Getting frustrated by the “sample abuser”

We can all relate to Larry here. He’s waiting on line in an ice cream store behind a woman who insists on sampling every flavor before making a decision. He later terms her a “sample abuser.” There is no strict policy that prohibits customers from taking this many free samples, but it’s just common courtesy, to both the business and the people waiting behind you.

Larry contests the old adage that “The customer is always right,” saying instead that “The customer is usually a moron and an a*****e.” Unfortunately for Larry, this woman turned out to be in charge of admissions to a school that Loretta’s kids were hoping to get into.

Ordering a “vanilla bulls**t latte cappa-thing” at a coffee shop

The coffee industry has gotten awfully pretentious in the last couple of years. You can’t just order a coffee anymore; everything on the menu has a fancy Italian name and each drink is brewed slightly differently.

In the season 2 episode “Shaq,” Larry accidentally tripped over Shaquille O’Neal at a basketball game, putting him out of commission for the rest of the season. This turned Larry into a social pariah, which he loved because it meant that he didn’t have to conform to society’s rules anymore. When he went into a coffee shop, he ordered a “vanilla bulls**t latte cappa-thing.”

“I always think of nice things, but I never act on them.”

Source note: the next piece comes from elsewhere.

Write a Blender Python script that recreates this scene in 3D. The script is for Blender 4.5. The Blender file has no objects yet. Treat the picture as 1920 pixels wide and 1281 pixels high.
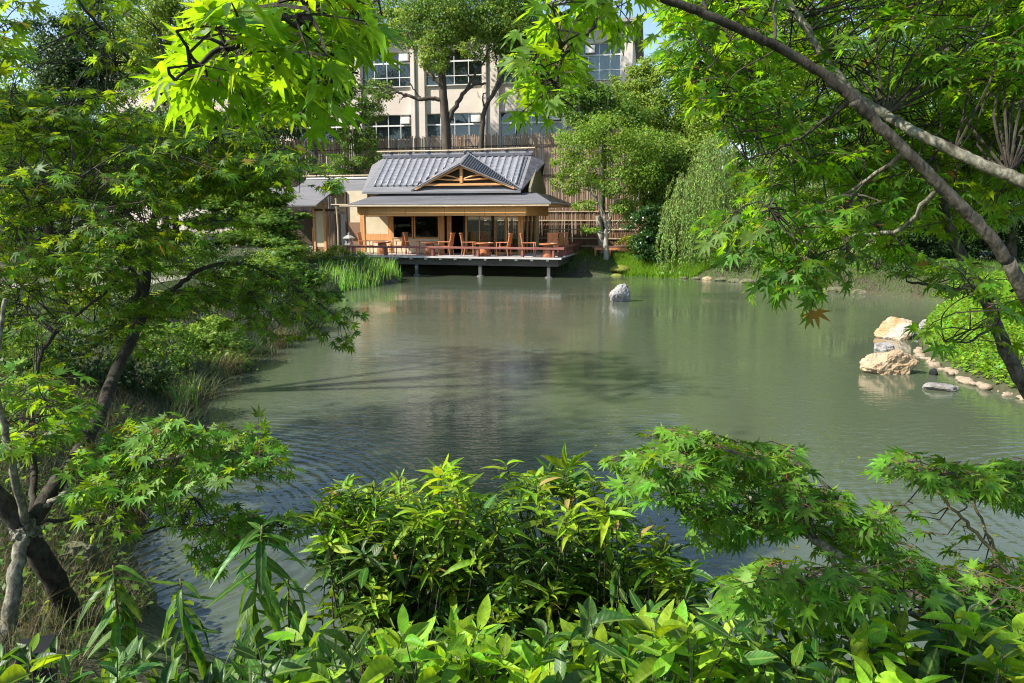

From the Biblical “Golden Rule” to Haley Joel Osment’s titular social experiment from the movie Pay It Forward, we’ve always been taught to do nice things for other people. But like Larry, we rarely act on those impulses. It’s easy to have an idea of something nice to do, but it’s a different thing altogether to actually go through with it.

A couple of random acts of kindness here and there is all anyone needs to do to create a warm, loving, inclusive society. Unfortunately, random acts of kindness require a level of effort that most people – like Larry David – find too taxing.